Before the lockdown, I wasted just as much time and energy as I do now – I just did so doing socially acceptable things. Things that I did with apparent good intentions, but actually did because I wanted to avoid the strenuous and difficult task of running a new business: I’d do things like slowly stroll into town to work for the day; drag out a business meeting to take up the rest of the afternoon; say that I wanted to save money on lunch, so walk back home before getting any work done yet; or scroll through LinkedIn, convincing myself that it would help with work, when there was real work that needed to be done for a client.

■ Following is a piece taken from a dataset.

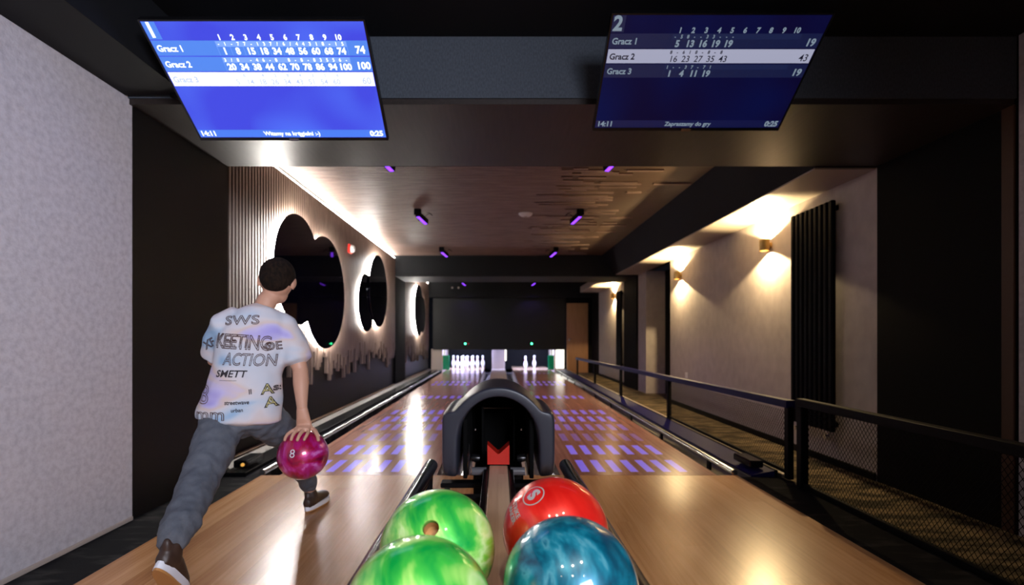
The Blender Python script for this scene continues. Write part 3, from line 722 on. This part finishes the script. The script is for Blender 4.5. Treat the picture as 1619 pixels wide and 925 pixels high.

Lockdown hasn’t changed me, and it certainly hasn’t changed my goals, it’s just changed my excuses. And going through life, the long and winding road that it is. I’m always going to be able to find fresh new excuses - Kids, Money, Ageing - to keep me blissfully side-stepping the difficult challenges that need to be faced head on. Every new excuse that life presents me is going to have just enough merit to justify me avoiding the hard work.
If I’m going to consistently overcome these excuses, these often-valid reasons for inaction, I’m going to have to stop letting them – letting circumstance – be the deciding factor in my actions. And instead reinforce the fundamental importance, the primacy, the sanctity of my aims and goals.
To sacrifice for what I want, and not let what I want become the sacrifice.
So no, lockdown hasn’t made me more lazy, it’s just made me more aware of the fact that I am. And if I’m going to overcome this in the long run, I need to ask myself ‘what do I really want in life?’. And when I come up with an answer, not let any excuse or circumstance, no matter how credible, stop me from chasing it.